Era poco más de la una y cuarto de la tarde del 3 de enero de 1944 cuando el correo-expreso nº 421, procedente de Madrid y destino La Coruña, atravesó la estación leonesa de Torre del Bierzo a toda máquina. Kilómetros antes, el convoy debería haber parado en Albares de La Granja, pero el maquinista había perdido el control de la locomotora. Los frenos no respondían.
De inmediato, el jefe de la estación de Albares dio la alarma a Torre del Bierzo, donde se ordenó la colocación de traviesas sobre la vía para intentar detener el tren. No dio tiempo.
El correo-expreso nº 421 penetró desbocado en el túnel nº 20 y, entre tinieblas, se estampó violentamente contra una locomotora en maniobras y un tren mercancías. La virulencia de la colisión convirtió los vagones en amasijos de hierros retorcidos, astillas de madera que más parecía lanzas y jirones de ropa ensangrentada. Como si fuera mediodía, el lóbrego túnel quedó iluminado por el fuego, que se extendió a lo largo de la galería.
Al día siguiente, la noticia apenas tuvo eco en algún diario nacional, en el que se apuntaba la extracción de 26 cadáveres, algún desaparecido y 61 heridos entre leves y graves. La cifra oficial de muertos –de la que no informó la Prensa– fue de 78, pero siempre existió la sospecha de que el Régimen franquista había ocultado la magnitud real de la catástrofe. Así fue.

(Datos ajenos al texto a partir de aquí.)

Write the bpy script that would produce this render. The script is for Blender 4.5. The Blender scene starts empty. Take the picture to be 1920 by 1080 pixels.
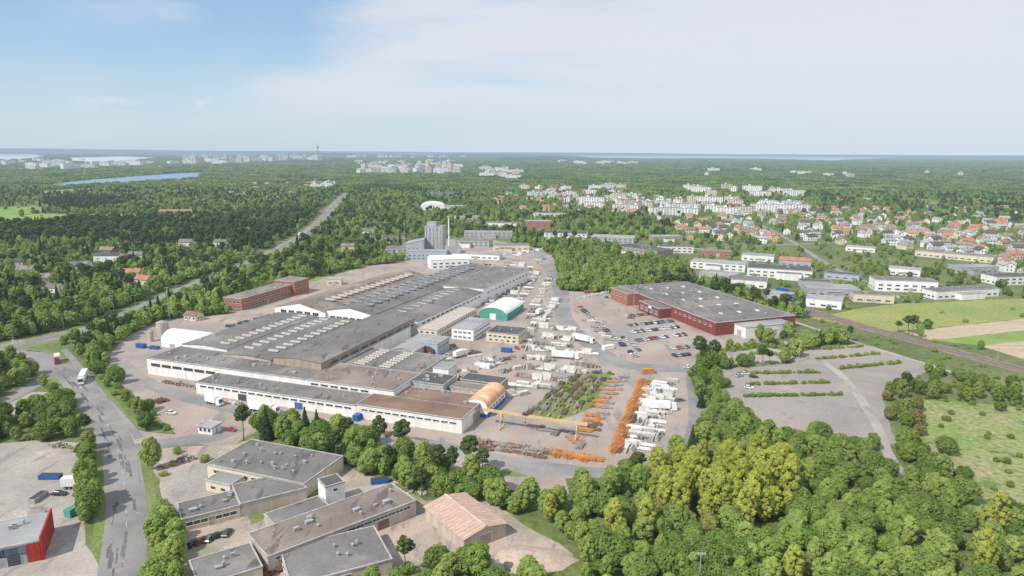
import bpy, bmesh, math, random
import numpy as np
from mathutils import Vector, Matrix, geometry
R=random.Random(7); rng=np.random.default_rng(5)
S=bpy.context.scene; col=S.collection
H=110.0; F=1280.0
_p=math.atan(255/1280); s_,c_=math.sin(_p),math.cos(_p); _r=.00625
fw=np.array([0,c_,-s_]); U0=np.array([0,s_,c_]); X0=np.array([1.,0,0])
rt=math.cos(_r)*X0+math.sin(_r)*U0; up=-math.sin(_r)*X0+math.cos(_r)*U0
def P(px,py,z=0.0):
    d=fw+(px-960)/F*rt+(540-py)/F*up
    t=(z-H)/d[2]; return (float(t*d[0]),float(t*d[1]))
def proj(x,y,z=0.0):
    qx,qy,qz=x,y,z-H
    dep=qx*fw[0]+qy*fw[1]+qz*fw[2]
    return 960+F*(qx*rt[0]+qy*rt[1]+qz*rt[2])/dep, 540-F*(qx*up[0]+qy*up[1]+qz*up[2])/dep
cam=bpy.data.cameras.new('camera'); co=bpy.data.objects.new('camera',cam); col.objects.link(co); S.camera=co
cam.sensor_width=36; cam.lens=24; cam.clip_start=1; cam.clip_end=200000
co.matrix_world=Matrix(((rt[0],up[0],-fw[0],0),(rt[1],up[1],-fw[1],0),(rt[2],up[2],-fw[2],H),(0,0,0,1)))
S.view_settings.view_transform='Standard'; S.view_settings.look='None'; S.view_settings.exposure=0
# ---------- materials
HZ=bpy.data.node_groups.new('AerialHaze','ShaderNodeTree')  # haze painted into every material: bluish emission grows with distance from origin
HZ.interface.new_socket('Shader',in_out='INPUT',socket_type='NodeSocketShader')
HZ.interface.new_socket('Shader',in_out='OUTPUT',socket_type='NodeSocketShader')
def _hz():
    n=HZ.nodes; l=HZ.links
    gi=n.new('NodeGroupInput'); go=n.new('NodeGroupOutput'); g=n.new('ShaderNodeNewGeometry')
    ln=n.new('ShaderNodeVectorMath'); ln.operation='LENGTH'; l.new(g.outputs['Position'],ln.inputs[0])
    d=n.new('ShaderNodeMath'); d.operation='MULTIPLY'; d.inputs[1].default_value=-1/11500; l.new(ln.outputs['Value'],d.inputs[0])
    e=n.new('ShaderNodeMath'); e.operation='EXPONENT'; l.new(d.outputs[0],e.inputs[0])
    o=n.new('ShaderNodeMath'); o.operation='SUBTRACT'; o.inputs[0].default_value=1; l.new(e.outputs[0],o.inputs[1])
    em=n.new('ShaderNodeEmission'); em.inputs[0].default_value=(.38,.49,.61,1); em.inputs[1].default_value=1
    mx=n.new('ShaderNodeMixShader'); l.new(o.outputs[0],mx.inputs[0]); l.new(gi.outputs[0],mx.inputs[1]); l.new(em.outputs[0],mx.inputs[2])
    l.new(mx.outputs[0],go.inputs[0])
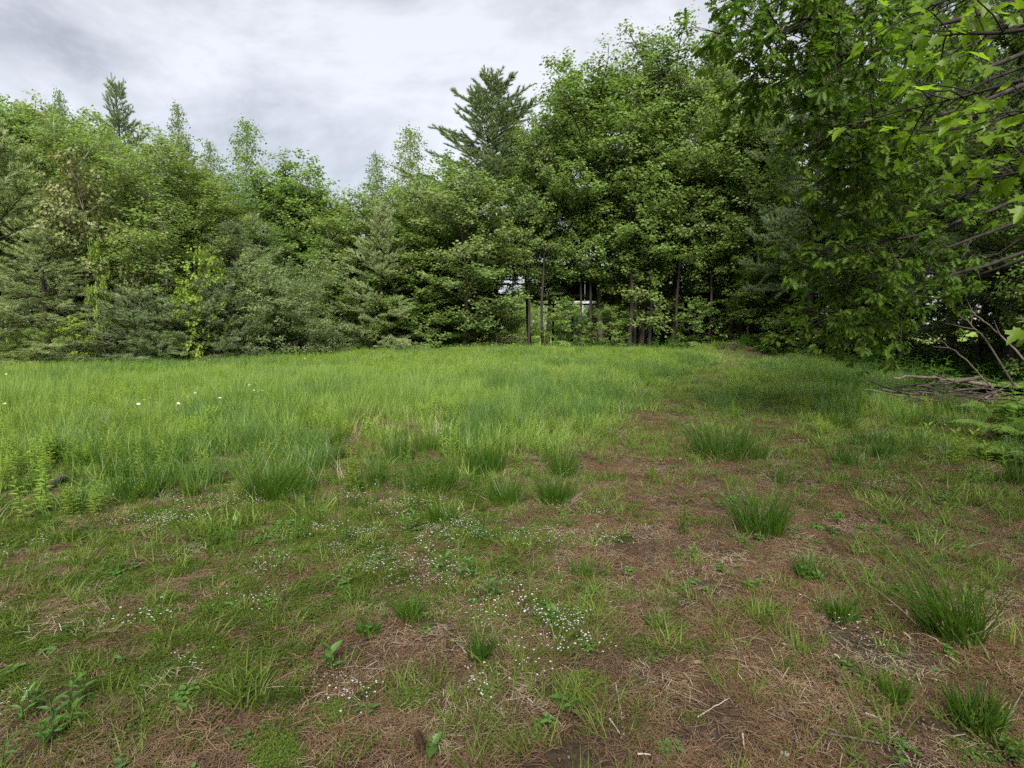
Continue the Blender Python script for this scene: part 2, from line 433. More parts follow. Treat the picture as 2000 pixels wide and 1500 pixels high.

Con la llegada de la democracia, la posterior investigación concluyó que, en realidad, los fallecidos fueron entre 500 y 800, idéntica estimación que recoge el ‘Libro Guinness de los Récords’ como una de las mayores tragedias ferroviarias de la historia de la humanidad.
Setenta años después, en Santiago, la transparencia informativa ha permitido a los españoles sacar lo mejor de ellos mismos y evitar, así, más muerte y dolor.